В 1909 году в Москве открывали памятник Гоголю. Съехались ученые и писатели со всех концов России и из-за границы. В большом зале Консерватории состоялось торжественное утро. Среди ряда седовласых профессоров в программу был включен совсем еще молодой, но уже заслуживший внимание писатель: Валерий Брюсов. Мне это имя мало что говорило тогда. Он вышел, гордый и холодный, не без вызывающего спокойствия. Начал.
То была его известная речь, где характер Гоголя обнажался с необщепринятой откровенностью. Публика вскоре уловила этот непривычный тон, усмотрела в нем неуважение к любимому писателю — и вот уже Брюсов вынужден прервать доклад. В зале шторм. Брюсов стоит так же бесстрастно и гордо — пережидает, когда же затихнет свист, топот, крик. Будь то в Италии, не обошлось бы без тухлых апельсинов. Подозреваю, что этот эффект тогда был приятен Брюсову. Он был освистан, как дерзкий новатор, как противник косности, как диссидент, если не декадент.
Свистел и я. Свистел от всей возмутившейся души и ногами топал. Думал ли я тогда, что освистываю того самого человека, которому буду столь многим обязан впоследствии, с кем меня вскоре свяжет уверенная, хотя и не интимная дружба? (Шервинский С. С. 493, 494).
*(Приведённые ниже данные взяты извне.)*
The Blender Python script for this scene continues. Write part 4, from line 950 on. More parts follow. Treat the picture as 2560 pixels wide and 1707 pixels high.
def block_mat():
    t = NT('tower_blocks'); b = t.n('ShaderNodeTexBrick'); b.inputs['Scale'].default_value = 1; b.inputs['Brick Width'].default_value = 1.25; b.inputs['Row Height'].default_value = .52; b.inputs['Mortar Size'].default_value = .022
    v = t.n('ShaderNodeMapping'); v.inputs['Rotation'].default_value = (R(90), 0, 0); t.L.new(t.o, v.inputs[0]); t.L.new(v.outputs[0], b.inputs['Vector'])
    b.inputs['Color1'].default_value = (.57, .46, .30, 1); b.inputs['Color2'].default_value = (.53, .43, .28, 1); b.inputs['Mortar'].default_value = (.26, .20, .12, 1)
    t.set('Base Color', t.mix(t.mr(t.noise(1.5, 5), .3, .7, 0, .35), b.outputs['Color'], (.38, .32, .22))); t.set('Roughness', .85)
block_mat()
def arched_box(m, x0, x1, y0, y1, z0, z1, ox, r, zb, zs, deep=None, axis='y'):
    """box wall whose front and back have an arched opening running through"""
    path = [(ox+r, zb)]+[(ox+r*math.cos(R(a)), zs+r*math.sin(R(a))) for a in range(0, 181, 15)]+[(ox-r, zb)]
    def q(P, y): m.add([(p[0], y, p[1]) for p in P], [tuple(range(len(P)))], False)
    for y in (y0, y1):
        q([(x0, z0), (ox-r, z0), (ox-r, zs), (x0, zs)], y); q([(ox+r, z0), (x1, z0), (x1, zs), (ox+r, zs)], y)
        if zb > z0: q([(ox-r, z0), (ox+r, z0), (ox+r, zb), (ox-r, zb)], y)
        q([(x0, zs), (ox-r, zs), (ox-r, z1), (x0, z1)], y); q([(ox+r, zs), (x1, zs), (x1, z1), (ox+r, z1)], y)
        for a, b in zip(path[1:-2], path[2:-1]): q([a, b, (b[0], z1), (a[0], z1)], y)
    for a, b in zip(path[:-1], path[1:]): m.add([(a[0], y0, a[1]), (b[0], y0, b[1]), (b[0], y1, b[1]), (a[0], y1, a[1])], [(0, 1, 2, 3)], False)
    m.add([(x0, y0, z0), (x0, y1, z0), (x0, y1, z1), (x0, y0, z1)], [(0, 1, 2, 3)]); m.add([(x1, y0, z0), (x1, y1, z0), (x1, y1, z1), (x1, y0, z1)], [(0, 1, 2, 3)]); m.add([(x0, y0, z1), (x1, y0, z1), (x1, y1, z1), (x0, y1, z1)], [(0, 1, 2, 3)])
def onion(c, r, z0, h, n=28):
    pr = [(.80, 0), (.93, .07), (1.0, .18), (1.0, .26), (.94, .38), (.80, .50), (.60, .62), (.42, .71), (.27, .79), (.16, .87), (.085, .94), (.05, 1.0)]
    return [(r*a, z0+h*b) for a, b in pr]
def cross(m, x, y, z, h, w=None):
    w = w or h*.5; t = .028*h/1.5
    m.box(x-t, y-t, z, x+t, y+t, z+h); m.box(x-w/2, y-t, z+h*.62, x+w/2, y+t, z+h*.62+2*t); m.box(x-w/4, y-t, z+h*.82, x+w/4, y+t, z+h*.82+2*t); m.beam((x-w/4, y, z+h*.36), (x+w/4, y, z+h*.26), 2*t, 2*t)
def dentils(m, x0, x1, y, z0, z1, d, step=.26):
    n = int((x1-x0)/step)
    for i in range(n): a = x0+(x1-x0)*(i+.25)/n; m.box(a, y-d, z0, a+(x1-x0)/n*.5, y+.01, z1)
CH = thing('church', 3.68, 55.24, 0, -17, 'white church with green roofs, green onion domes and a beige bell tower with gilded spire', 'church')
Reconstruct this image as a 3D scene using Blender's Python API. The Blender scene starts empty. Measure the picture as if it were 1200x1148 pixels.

Я сидел на эстраде, когда вышел он к рампе читать речь. Помню его спину, фрак, выдававшиеся скулы, резкий, как бы тявкающий голос. Из всех выступавших он единственный придумал нечто своеобразное. Гоголя считал «испепеленным» тайными бурями и страстями, художником-гиперболистом, далеким от меры Пушкина. Сравнивал выдержки из него с Пушкиным и как бы побивал его им.
Все это очень хорошо, одного не было: капли преклонения, любви. Речь не для юбилея. Не того ждала публика, наполнявшая зал. Понимал ли он это? Вряд ли. Душевного такта, как и мягкости, никак от него ждать нельзя было. Он читал и читал, его высокая худая фигура разрезала собой пространство, в глубине дышавшее толпой. Но с некоторых пор в живом этом, слитном существе стала пробегать рябь. Что-то как будто вспыхивало и погасало: сдерживалось. И вот Брюсов, описывая Гоголя физически (внешний облик, манеры), все сильнее стал клонить к тому, насколько он был непривлекателен. Когда упомянул что-то о его желудке и пищеварении, в зале вдруг прорвалось:
– Довольно? Безобразие! Долой!
Кое-где повскакали с мест, махали шляпами, студенческими фуражками, тростями.
– Не за тем пришли! Позор! Похороны какие-то!
– Не мешайте! Дайте слушать! – кричали другие.
Раздались свистки. Свистали дружно, в этом нет сомнения. Брюсов побледнел, но продолжал. Было уже поздно. Публика просто разозлилась и улюлюкала на самые безобидные вещи. Распорядители волновались – «скандальчик» в духе праздника гувернанток в «Бесах». Единственно, что мог сделать и сделал Брюсов: наспех сократил, пропускал целые страницы. Кончил под свист и жидкие аплодисменты (Зайцев Б. С. 301, 302).